Karl August died at Graditz, near Torgau, in 1828. Upon his contemporaries of the most various types his personality made a great impression. Karl von Dalberg, the prince-primate, who owed the coadjutorship of Mainz to the duke's friendship, said that he had never met a prince with so much understanding, character, frankness and true-heartedness; the Milanese, when he visited their city, called him the “''uomo principe'', and Goethe himself said of him that “he had the gift of discriminating intellects and characters and setting each one in his place. He was inspired by the noblest good-will, the purest humanity, and with his whole soul desired only what was best. There was in him something of the divine. He would gladly have wrought the happiness of all mankind. And finally, he was greater than his surroundings. . . Everywhere he himself saw and judged, and in all circumstances his surest foundation was in himself.” Karl August's correspondence with Goethe was published in 2 vols. at Weimar in 1863.

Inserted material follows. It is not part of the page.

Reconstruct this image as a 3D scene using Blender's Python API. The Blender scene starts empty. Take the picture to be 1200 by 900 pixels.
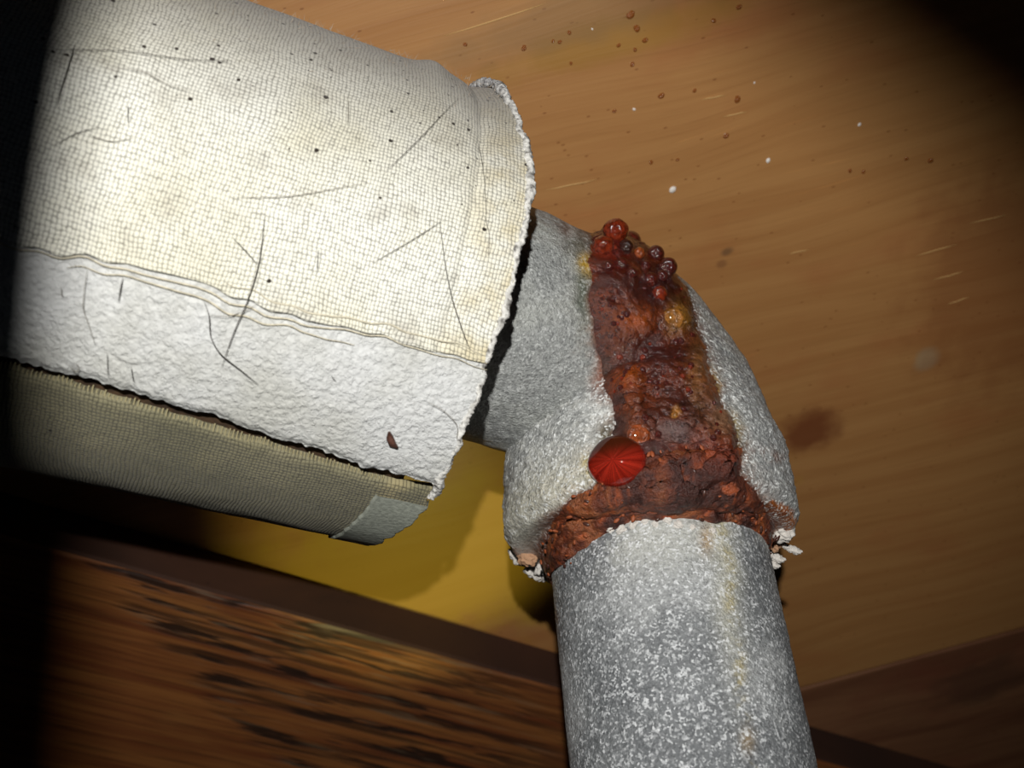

He left two surviving sons: Karl Frederick, by whom he was succeeded, and Karl Bernhard, a distinguished soldier, who, after the Congress of Vienna, became colonel of a regiment in the service of the King of the Netherlands, distinguished himself as commander of the Dutch troops in the Belgian campaign of 1830 (the ten days campaign), and from 1847 to 1850 held the command of the forces in the Dutch East Indies. Bernhard's son, William Augustus Edward, known as Prince Edward of Saxe-Weimar (b. 1823 - d. 1902), entered the British army and ended his career as a Field Marshal.
Karl August's only surviving daughter, Karoline Luise, married Frederick Ludwig, Hereditary Grand Duke of Mecklenburg-Schwerin, and was the mother of Helene (b. 1814 - d. 1858), wife of Ferdinand, Duke of Orleans, eldest son of French King Louis Philippe.